Written exercise: Check each line of the listing for the word "parts" and give only the number of lines that have it.

Rows:

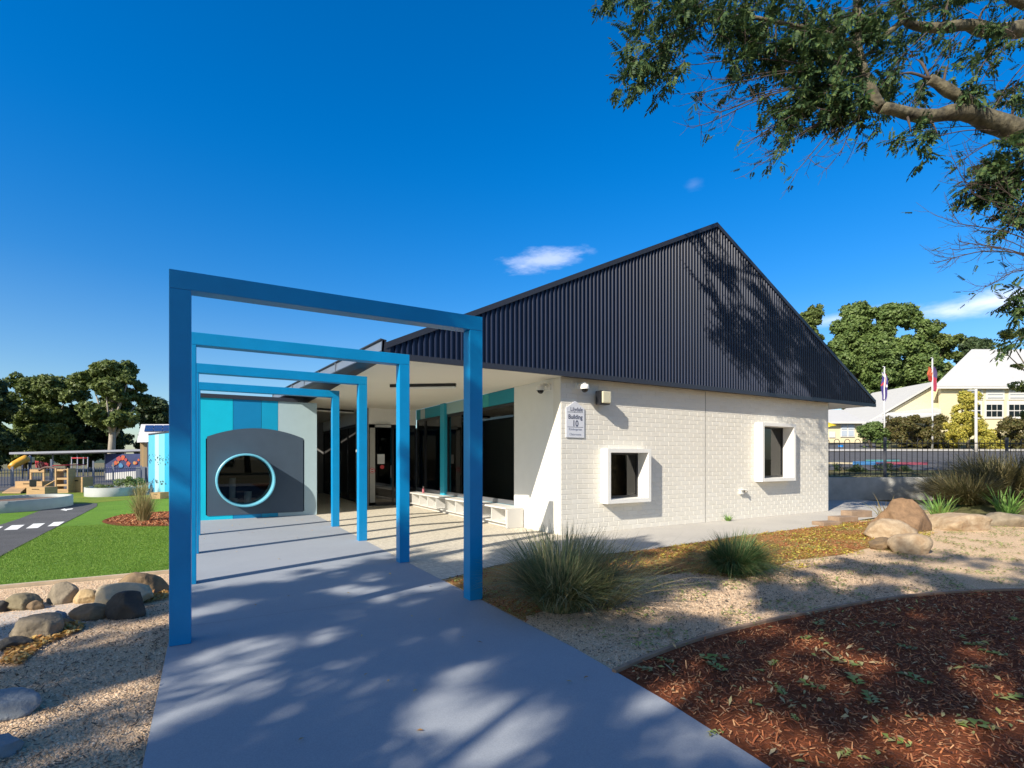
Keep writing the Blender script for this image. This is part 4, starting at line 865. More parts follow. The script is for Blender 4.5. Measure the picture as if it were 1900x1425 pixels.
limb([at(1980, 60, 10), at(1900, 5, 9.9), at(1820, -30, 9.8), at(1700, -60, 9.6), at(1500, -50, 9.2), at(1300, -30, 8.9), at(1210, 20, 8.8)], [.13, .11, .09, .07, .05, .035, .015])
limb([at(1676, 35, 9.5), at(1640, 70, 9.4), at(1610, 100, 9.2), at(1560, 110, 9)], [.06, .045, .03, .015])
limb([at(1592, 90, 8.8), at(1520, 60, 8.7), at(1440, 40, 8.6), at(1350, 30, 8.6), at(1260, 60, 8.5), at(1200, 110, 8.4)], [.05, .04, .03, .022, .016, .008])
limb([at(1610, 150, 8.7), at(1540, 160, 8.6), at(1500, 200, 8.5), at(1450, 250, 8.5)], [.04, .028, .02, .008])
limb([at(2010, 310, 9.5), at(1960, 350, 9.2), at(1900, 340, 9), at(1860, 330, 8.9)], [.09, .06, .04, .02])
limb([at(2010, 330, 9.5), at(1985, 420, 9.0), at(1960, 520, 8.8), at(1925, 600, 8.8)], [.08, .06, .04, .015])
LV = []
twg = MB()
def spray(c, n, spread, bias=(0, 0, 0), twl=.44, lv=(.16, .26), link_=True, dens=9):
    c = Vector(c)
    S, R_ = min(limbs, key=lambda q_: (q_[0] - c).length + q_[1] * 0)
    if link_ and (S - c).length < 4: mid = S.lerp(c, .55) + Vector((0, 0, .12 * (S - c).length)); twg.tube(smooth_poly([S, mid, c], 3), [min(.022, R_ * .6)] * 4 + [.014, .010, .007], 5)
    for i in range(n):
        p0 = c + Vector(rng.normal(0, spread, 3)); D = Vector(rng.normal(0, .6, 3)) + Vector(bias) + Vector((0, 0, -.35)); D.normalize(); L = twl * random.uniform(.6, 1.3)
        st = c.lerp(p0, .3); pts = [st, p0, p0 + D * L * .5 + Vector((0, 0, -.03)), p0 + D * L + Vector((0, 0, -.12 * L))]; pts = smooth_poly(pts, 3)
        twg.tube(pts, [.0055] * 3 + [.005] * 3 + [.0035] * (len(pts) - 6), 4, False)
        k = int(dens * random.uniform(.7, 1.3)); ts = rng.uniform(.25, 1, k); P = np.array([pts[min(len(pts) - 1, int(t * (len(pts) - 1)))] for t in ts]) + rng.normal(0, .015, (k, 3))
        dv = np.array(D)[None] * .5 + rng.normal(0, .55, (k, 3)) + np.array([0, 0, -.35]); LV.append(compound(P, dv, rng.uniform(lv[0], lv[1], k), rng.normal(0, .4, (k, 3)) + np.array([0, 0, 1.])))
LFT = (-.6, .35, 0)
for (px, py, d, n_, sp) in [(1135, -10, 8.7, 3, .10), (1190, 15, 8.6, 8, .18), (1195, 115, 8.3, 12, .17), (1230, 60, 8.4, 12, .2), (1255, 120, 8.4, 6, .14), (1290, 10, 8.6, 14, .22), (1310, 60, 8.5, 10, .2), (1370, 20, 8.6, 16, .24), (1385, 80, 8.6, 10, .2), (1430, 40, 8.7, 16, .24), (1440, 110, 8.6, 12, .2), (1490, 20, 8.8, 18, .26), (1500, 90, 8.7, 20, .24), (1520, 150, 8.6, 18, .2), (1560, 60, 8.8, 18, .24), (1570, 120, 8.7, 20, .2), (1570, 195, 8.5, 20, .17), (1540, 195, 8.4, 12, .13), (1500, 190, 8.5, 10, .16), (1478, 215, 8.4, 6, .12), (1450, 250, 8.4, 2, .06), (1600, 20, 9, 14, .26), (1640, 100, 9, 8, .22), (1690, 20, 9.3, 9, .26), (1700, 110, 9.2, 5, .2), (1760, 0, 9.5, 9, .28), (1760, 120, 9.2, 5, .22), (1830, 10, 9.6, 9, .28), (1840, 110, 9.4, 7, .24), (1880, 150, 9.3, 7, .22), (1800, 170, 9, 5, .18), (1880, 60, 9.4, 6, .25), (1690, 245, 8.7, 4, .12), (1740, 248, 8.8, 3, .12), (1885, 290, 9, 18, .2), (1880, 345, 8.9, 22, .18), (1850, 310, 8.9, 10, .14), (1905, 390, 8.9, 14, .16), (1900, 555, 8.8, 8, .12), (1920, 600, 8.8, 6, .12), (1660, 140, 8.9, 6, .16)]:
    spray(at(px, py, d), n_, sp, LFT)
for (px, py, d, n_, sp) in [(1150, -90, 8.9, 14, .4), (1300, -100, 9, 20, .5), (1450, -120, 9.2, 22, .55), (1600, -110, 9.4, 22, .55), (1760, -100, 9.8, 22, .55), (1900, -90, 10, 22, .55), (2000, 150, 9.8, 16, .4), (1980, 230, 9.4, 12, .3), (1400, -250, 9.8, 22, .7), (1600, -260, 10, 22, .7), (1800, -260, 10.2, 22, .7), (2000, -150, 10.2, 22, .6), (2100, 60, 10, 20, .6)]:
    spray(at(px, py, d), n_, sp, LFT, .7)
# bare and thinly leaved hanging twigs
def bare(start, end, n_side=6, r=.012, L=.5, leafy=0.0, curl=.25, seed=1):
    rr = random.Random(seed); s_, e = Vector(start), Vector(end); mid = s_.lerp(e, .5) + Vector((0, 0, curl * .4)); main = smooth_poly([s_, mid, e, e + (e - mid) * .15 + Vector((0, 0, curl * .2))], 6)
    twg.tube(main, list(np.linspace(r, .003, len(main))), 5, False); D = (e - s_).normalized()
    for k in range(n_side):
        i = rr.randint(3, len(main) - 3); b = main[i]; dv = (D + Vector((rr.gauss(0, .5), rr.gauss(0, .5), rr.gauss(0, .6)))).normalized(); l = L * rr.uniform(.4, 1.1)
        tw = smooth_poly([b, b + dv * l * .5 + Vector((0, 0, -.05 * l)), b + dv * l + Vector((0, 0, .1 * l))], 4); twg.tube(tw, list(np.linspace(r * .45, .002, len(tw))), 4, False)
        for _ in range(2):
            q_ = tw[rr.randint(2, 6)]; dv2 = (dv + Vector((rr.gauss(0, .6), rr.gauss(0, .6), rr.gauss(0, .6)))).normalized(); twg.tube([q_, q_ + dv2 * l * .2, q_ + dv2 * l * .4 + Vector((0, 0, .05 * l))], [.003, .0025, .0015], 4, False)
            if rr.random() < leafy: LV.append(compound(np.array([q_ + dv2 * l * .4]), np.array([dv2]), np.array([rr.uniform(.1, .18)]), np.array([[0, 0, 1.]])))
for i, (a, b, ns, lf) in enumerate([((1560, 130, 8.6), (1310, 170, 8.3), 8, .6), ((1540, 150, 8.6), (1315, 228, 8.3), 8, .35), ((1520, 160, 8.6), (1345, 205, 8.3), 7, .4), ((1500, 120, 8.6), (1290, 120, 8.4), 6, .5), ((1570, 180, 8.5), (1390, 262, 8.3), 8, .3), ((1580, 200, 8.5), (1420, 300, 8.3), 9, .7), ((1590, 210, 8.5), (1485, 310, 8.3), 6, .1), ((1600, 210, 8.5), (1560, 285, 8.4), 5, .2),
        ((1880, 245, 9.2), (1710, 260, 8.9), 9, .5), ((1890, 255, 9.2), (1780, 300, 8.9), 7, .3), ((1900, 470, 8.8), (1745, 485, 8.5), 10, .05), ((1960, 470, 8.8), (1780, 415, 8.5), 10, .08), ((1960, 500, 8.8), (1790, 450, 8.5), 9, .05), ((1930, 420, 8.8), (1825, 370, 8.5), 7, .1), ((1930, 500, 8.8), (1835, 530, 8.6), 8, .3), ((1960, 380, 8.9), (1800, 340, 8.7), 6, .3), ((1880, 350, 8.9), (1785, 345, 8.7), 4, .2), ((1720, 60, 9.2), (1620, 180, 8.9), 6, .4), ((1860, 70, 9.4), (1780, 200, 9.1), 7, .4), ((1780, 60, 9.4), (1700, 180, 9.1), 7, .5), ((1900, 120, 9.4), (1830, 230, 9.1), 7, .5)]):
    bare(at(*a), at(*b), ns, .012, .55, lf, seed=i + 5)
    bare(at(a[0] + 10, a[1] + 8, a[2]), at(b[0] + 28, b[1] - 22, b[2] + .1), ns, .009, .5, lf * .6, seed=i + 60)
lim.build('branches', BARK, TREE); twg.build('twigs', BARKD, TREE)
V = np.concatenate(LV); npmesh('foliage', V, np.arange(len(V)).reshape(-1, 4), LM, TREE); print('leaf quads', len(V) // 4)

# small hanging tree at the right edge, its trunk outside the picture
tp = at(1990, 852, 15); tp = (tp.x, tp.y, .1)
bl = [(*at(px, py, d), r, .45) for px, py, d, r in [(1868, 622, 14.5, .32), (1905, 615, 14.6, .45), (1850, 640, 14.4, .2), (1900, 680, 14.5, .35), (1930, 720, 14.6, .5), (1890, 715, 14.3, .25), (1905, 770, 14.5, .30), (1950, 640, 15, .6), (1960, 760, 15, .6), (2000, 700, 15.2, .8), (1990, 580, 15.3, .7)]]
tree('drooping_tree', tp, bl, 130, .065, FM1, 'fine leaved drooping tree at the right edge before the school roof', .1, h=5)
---
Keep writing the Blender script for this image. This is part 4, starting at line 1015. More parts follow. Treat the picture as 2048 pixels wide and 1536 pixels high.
* * *
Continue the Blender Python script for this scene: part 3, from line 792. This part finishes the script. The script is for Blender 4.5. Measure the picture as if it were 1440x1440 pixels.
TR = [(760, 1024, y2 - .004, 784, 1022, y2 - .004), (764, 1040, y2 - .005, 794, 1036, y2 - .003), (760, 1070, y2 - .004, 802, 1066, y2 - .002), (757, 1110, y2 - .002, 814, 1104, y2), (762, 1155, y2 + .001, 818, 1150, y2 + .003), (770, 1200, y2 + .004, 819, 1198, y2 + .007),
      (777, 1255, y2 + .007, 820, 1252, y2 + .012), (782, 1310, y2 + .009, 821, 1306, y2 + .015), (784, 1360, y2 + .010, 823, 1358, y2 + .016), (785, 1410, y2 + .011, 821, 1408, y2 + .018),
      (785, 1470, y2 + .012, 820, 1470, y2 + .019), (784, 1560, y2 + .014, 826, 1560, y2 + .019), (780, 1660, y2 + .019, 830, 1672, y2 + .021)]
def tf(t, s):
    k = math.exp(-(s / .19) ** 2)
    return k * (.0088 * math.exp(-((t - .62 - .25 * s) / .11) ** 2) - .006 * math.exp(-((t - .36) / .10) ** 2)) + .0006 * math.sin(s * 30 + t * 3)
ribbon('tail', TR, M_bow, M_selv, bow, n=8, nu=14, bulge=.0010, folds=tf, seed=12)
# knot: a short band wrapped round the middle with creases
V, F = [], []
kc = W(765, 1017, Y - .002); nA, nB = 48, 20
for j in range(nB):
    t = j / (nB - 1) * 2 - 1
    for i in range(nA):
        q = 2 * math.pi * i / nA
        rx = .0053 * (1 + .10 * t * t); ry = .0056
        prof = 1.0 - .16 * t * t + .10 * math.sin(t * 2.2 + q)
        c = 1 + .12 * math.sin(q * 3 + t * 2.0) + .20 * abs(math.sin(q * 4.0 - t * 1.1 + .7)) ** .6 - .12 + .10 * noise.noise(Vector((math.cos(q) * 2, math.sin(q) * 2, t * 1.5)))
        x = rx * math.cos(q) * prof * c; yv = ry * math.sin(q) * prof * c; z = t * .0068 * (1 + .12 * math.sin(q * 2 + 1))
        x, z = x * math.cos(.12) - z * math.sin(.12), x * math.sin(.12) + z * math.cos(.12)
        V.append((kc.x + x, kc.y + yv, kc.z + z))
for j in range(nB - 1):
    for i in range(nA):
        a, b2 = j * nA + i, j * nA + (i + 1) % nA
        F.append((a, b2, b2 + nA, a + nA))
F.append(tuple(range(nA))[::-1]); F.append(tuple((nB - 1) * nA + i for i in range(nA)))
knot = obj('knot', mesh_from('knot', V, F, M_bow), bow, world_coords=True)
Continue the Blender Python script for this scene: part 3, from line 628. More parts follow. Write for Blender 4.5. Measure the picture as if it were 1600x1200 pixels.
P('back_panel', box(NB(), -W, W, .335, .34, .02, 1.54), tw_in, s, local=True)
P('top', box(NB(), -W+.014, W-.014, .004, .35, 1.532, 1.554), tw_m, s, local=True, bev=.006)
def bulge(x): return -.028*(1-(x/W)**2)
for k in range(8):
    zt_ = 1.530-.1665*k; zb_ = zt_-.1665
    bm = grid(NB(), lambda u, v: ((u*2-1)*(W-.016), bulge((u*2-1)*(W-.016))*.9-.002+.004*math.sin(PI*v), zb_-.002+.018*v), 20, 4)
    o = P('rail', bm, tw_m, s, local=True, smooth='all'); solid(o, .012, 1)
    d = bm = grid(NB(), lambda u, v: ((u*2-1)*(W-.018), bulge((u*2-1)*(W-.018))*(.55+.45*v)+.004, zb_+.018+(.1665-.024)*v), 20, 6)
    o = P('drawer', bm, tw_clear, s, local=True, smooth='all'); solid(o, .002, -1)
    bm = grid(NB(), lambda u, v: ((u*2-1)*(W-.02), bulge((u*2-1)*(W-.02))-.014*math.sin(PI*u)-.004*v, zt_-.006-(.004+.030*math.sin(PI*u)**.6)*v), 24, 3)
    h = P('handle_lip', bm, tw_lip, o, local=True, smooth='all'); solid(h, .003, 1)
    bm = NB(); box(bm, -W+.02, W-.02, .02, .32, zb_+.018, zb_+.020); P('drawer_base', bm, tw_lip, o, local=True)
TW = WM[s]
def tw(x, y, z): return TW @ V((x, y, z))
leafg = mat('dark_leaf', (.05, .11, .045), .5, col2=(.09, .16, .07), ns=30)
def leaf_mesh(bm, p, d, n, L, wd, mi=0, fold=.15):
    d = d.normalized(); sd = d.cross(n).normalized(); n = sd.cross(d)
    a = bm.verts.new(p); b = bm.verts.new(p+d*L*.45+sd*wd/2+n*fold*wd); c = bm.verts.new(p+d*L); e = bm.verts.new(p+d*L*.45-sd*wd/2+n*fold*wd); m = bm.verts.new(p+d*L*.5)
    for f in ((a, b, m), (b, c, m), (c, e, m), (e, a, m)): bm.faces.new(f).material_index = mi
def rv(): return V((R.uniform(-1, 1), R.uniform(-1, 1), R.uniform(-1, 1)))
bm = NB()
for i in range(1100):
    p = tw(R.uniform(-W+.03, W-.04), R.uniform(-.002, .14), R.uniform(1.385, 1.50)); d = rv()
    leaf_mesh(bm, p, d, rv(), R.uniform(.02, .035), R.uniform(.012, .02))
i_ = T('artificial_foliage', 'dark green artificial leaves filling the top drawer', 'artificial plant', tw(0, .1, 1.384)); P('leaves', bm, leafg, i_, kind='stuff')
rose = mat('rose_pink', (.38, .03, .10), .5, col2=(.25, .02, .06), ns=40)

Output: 3